Oh do not ask what is it
when you make your mental visit,
quoth the raven, while my mental
escapades are accidental
only when I do not think it.
So I’m making you this trinket
in case you want to contemplate
our coinciding at this date.
The triple rhyme in the first couplet and the juxtaposition of “urination violation” with the fast allusions to both “Prufrock” and “The Raven” achieve a kind of a screwball humor. There is an echo perhaps of John Skelton’s relentless end-rhymes. Especially in January 2008, the poems may wear out the reader—either his energy or his patience. The often antic wordplay leads in some poems to effective and delightful surprises but becomes claustrophobic in others, a kind of obsessive talking.
With January 2008, Mazer has made a provocative choice in publishing all 135 poems. As its prefatory note announces, this is a highly personal book. While he is elsewhere a scrupulous editor, Mazer seems deliberately to let this flood of poems in the wake of Everson’s death stand largely unedited.
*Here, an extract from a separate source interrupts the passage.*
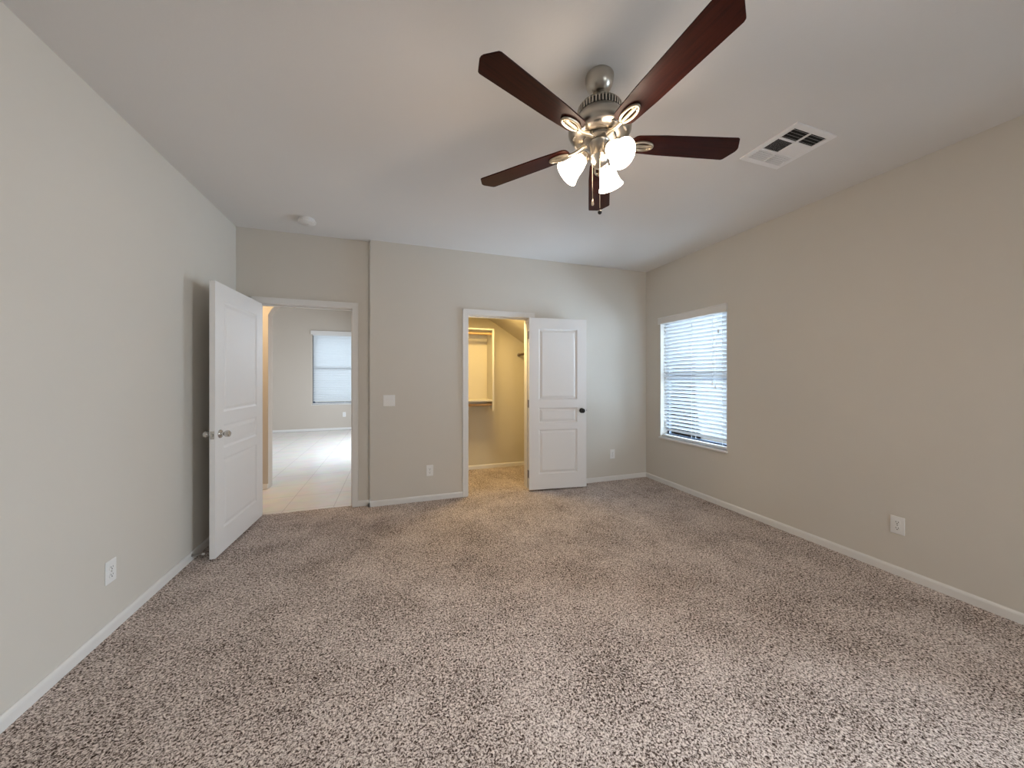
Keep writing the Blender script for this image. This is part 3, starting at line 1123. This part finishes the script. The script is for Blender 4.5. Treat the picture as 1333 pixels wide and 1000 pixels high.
def iron_bm():
    """bracket under the blade: arm from the flywheel and an oval loop with a centre bar"""
    bm_ = bmesh.new()
    zc = -0.0085
    oc, ra, rb = 0.205, 0.050, 0.024
    pts = []
    for i in range(36):
        a = 2 * math.pi * i / 36
        pts.append((oc + ra * math.cos(a), rb * math.sin(a), zc))
    tube(bm_, pts, 0.0062, 8, closed=True)
    tube(bm_, [(oc - ra, 0, zc), (oc - 0.02, 0, zc - 0.001), (oc + 0.02, 0, zc - 0.001), (oc + ra, 0, zc)], [0.006, 0.0075, 0.0075, 0.006], 8)
    # arm
    tube(bm_, [(0.060, 0, 0.006), (0.085, 0, 0.003), (0.110, 0, -0.006), (0.135, 0, -0.010), (0.158, 0, -0.0095)],
         [0.012, 0.011, 0.009, 0.0085, 0.0095], 10)
    # foot on the flywheel
    bx(bm_, 0.050, 0.082, -0.017, 0.017, 0.000, 0.012)
    return bm_


ANG0 = -14.4
proto = None
for k in range(5):
    a = R(ANG0 + 72 * k)
    # pitch the blade about its long axis so that the +y edge hangs lower
    Mb = Matrix.Translation((0, 0, ZB)) @ Matrix.Rotation(a, 4, 'Z') @ Matrix.Rotation(-PITCH, 4, 'X')
    if proto is None:
        proto = obj('blade', blade_bm(), M_BLADE, fan, bevel=0.0012)
        proto.matrix_basis = Mb
        ir = obj('blade_bracket', iron_bm(), M_IRON, proto, smooth=True)
        for sx, sy in ((0.172, 0.0), (0.238, 0.013), (0.238, -0.013)):
            bm = bmesh.new()
            lathe(bm, [(0.0, -0.0165), (0.004, -0.0155), (0.0055, -0.012), (0.0, -0.012)], 12)
            obj('screw', bm, M_IRON, proto, loc=(sx, sy, 0.002), smooth=True)
    else:
        copy_tree(proto, fan).matrix_basis = Mb

# light kit: arms, sockets, bell shades, bulbs
for k, az in enumerate((36.0, 156.0, 276.0)):
    a = R(az)
    tilt = R(47)
    # local z of the shade points back along its axis (up and inward)
    neck = Vector((0.066 * math.cos(a), 0.066 * math.sin(a), fz(2.372)))
    Ms = Matrix.Translation(neck) @ Matrix.Rotation(a, 4, 'Z') @ Matrix.Rotation(-tilt, 4, 'Y')
    bm = bmesh.new()
    ca_, sa_ = math.cos(a), math.sin(a)
    tube(bm, [(0.036 * ca_, 0.036 * sa_, fz(2.352)), (0.052 * ca_, 0.052 * sa_, fz(2.372)), (0.060 * ca_, 0.060 * sa_, fz(2.382)), (0.066 * ca_, 0.066 * sa_, fz(2.374))], 0.0095, 10)
    lathe(bm, [(0.0, 0.012), (0.020, 0.010), (0.026, 0.0), (0.028, -0.018), (0.022, -0.022), (0.0, -0.022)], 24, Ms)
    obj('lamp_arm', bm, M_NICKEL, fan, smooth=True)
    bm = bmesh.new()
    prof = [(0.0245, -0.010), (0.0285, -0.022), (0.036, -0.040), (0.0415, -0.060), (0.0455, -0.082), (0.052, -0.102), (0.0615, -0.120),
            (0.0590, -0.1185), (0.0495, -0.101), (0.043, -0.081), (0.039, -0.060), (0.0335, -0.041), (0.026, -0.024), (0.022, -0.010)]
    lathe(bm, prof, 32, None, cap=False)
    sh = obj('lamp_shade', bm, M_SHADE, fan, smooth=True)
    sh.matrix_basis = Ms
    bm = bmesh.new()
    lathe(bm, [(0.0, -0.022), (0.010, -0.024), (0.013, -0.036), (0.022, -0.056), (0.024, -0.070), (0.018, -0.085), (0.0, -0.092)], 20)
    obj('bulb', bm, M_BULB, sh, smooth=True)
    c = Ms @ Vector((0, 0, -0.10))
    pl = point('fan_bulb_light', (0, 0, 0), 10.0, (1.0, 0.79, 0.64), 0.03)
    pl.parent = fan
    pl.location = c

# pull chains
for (px, py, zb, m_, lab) in ((-0.036, -0.012, 2.135, M_IRON, None), (-0.019, -0.0315, 2.083, M_BRONZE, 'dark ball pull')):
    bm = bmesh.new()
    tube(bm, [(px * 1.0, py * 1.0, fz(2.36)), (px * 1.25, py * 1.25, fz(2.352)), (px * 1.3, py * 1.3, fz(2.33)), (px * 1.3, py * 1.3, fz(zb + 0.018))], 0.0012, 6)
    pc = obj('pull_chain', bm, M_IRON, fan)
    bm = bmesh.new()
    if lab:
        lathe(bm, [(0.0, 0.010), (0.004, 0.009), (0.0085, 0.004), (0.0095, -0.001), (0.0085, -0.006), (0.004, -0.010), (0.0, -0.011)], 16)
    else:
        lathe(bm, [(0.0, 0.018), (0.003, 0.016), (0.0045, 0.006), (0.0062, -0.006), (0.005, -0.013), (0.0, -0.016)], 14)
    pk = obj('pull_knob', bm, m_, pc, loc=(px * 1.3, py * 1.3, fz(zb)), smooth=True)
    if lab:
        pk['label'] = lab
He wagers that their emotional and verbal immediacy is worth the risks of embarrassment, imprecision, and redundancy the book runs. There are poems of grief, goofiness, courtly love, sexual obsession, and friendship. Mazer is willing to leave himself astonishingly vulnerable, and in his vulnerability he has written some remarkably generous poems, such as this poem about friends:
The stitch and thimble like the laundry lines
require vacancy. No one affords
the genius in his wastebasket
when gin soaks the evenings.
The roof is bare and Katy there
but little to add. I huff and breathe
the stars that Matt is shaking with his eyes.
Although poems such as these leave Mazer vulnerable, his work at its best also preserves mystery. From Poems, “The Pegasii”:
Sunlight rests like a package at the door.
Nothing sees. The rich interior
is useless to persons and chronology.
Once when the spring came to our caravan
I’d say the mountain streams ran in her hair.
Let those things rest without a memory.